Ainda assim, o financiamento continua sendo um obstáculo sem fim. O sonho das mulheres da União desde o início foi o de tornar-se uma creche de utilidade pública. “Como uma creche de utilidade pública, o governo municipal nos forneceria R$300,00 mensais a cada criança atendida”, explica Marcia. As mulheres se agarram a este sonho com determinação, apesar de seus muitos desafios. Para conseguir o status de utilidade pública, a creche deve submeter-se a um processo muito complicado e burocrático e depara-se com rígidos padrões e exigências. Os funcionários precisam ter suas carteiras de trabalho assinadas, o que não acontece atualmente, e todos os professores devem ter o treinamento formal e uma graduação para poder ensinar.
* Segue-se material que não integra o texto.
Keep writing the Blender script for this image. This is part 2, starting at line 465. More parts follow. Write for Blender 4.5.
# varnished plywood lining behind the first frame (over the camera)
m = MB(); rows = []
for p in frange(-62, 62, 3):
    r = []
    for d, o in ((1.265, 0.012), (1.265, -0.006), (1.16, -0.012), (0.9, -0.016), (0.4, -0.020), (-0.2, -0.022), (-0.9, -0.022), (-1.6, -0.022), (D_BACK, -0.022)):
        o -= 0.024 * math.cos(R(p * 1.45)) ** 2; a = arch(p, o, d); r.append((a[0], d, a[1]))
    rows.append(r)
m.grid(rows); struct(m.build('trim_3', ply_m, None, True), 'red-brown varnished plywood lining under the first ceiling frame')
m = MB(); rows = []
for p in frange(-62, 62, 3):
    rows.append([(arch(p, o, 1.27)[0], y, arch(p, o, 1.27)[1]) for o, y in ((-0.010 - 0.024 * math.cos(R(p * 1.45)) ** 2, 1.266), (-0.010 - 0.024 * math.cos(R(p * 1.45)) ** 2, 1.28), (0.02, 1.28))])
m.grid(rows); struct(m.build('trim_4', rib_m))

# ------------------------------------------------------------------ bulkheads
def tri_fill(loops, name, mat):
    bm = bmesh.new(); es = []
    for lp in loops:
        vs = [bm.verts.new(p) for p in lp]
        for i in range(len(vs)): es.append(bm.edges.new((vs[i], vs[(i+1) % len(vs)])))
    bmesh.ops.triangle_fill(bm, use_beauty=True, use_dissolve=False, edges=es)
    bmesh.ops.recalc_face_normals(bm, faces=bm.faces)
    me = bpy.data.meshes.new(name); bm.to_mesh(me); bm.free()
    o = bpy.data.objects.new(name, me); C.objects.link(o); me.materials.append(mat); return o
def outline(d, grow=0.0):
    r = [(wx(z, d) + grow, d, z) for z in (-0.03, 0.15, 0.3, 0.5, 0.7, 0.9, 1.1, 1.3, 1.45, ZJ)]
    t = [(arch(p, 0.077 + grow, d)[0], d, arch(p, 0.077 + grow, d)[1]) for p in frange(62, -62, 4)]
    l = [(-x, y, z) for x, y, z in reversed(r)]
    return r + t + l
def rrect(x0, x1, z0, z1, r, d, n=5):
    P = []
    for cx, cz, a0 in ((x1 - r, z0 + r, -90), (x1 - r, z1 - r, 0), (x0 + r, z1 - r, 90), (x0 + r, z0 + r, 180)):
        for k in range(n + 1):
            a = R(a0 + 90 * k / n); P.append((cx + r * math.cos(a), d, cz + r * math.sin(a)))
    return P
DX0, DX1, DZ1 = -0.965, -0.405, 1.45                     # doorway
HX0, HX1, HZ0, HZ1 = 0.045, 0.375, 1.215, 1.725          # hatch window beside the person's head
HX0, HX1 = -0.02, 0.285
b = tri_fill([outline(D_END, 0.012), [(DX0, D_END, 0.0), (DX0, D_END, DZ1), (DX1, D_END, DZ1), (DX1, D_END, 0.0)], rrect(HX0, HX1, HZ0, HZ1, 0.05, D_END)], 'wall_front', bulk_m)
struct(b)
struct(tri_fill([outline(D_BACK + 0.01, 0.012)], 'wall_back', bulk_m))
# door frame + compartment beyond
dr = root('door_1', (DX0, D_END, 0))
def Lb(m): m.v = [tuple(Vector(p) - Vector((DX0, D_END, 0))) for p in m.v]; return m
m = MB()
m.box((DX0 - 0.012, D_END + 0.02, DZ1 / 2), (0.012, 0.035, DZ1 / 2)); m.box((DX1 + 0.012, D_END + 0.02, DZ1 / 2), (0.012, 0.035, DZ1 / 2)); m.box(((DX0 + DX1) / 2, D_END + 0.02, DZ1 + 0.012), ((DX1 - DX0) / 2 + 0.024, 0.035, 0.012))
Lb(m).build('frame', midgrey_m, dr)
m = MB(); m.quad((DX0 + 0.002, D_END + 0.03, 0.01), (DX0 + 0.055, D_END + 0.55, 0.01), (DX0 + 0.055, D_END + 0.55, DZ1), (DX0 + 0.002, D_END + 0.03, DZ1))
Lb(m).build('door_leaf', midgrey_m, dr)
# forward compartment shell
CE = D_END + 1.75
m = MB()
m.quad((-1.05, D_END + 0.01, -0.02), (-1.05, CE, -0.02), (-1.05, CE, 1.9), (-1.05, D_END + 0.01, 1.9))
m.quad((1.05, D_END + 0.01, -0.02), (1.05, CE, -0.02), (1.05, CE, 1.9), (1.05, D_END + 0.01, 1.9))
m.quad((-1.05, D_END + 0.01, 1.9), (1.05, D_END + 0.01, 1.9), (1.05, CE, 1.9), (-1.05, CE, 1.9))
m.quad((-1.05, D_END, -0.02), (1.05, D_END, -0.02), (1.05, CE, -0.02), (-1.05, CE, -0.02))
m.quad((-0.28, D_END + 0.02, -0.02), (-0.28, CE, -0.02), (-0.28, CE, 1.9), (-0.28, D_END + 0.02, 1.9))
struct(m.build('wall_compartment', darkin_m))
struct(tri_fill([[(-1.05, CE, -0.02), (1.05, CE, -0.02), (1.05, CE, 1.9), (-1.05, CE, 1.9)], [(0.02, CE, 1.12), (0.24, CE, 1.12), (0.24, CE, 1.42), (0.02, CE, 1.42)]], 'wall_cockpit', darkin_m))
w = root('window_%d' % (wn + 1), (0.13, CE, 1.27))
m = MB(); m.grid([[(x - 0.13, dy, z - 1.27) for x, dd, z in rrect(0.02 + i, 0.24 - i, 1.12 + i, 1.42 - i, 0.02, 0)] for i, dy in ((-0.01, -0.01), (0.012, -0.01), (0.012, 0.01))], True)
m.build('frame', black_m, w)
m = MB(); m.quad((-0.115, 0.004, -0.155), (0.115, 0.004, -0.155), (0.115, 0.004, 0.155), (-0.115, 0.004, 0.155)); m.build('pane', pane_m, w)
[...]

Apesar do financiamento público certamente ajudar o projeto a se sustentar–ele, sozinho–não excluiria a dependência de fontes exteriores. Em toda instituição de utilidade pública no Brasil, o atraso de pagamento é muito comum. De fato, para garantir um acordo com o município, a creche deve comprovar que é capaz de se financiar caso o pagamento atrase, o que inevitavelmente acontece. Há diversas creches públicas na Rocinha e os funcionários passam três, até quatro meses sem pagamento. “Não quero que seja um depósito de crianças. Eu quero prover educação de alta qualidade. Eu poderia ter 30 crianças na sala lá encima. Mas não quero, quero manter boa qualidade. Espaço tenho. O que eu preciso para atender mais crianças são mais professoras”, explica Marcia.

Em 2016 a creche estabeleceu uma parceria com a associação sem fins lucrativos Instituto Phi, ou Philanthropia Inteligente. Eles procuram projetos sociais de alta qualidade para levá-los a empresas brasileiras que desejam doar o dinheiro a causas filantrópicas. A organização segue os projetos sociais durante toda a aplicação de fundos doados e gera relatórios para que os doadores vejam a execução dos projetos que estão apoiando. A Phi seleciona as organizações que atendem a quatro critérios: transparência, qualidade de gestão, impacto e solidez. Até agora a Phi fez parcerias com 49 investidores, contribuindo com mais de 168 projetos no Brasil, o que gerou R$9.5 milhões para iniciativas sociais. A Phi tem ajudado a União a regulamentar seus padrões de acordo com os requeridos pela lei, para poderem passar a ser uma creche de utilidade pública municipal. Isto significa que é necessário passar a fiação elétrica para a parte da frente do prédio, instalar cisternas e construir cercas de segurança nas sacadas e na laje. Estes três objetivos já foram atingidos. Contudo, tendo o governo do Estado do Rio declarado falência, aliado à crise financeira pós-Olimpíada na cidade do Rio e às promessas de cortar as despesas públicas, feitas pelo Prefeito Crivella, diminui a confiança na vontade política de financiar projetos sociais como a União de Mulheres. Deste modo, este sonho da União foi congelado.

“Eu venho de uma família que tinha tudo para desistir. Já tive muitos motivos para não continuar, mas meu recado para os jovens é de nunca desistir”, reflete Marcia. A União de Mulheres é um legado à natureza criativa, flexível e resiliente das favelas do Rio que respondem à ausência–e, às vezes, à hostilidade–do estado, à falta de recursos e circunstâncias desafiadoras.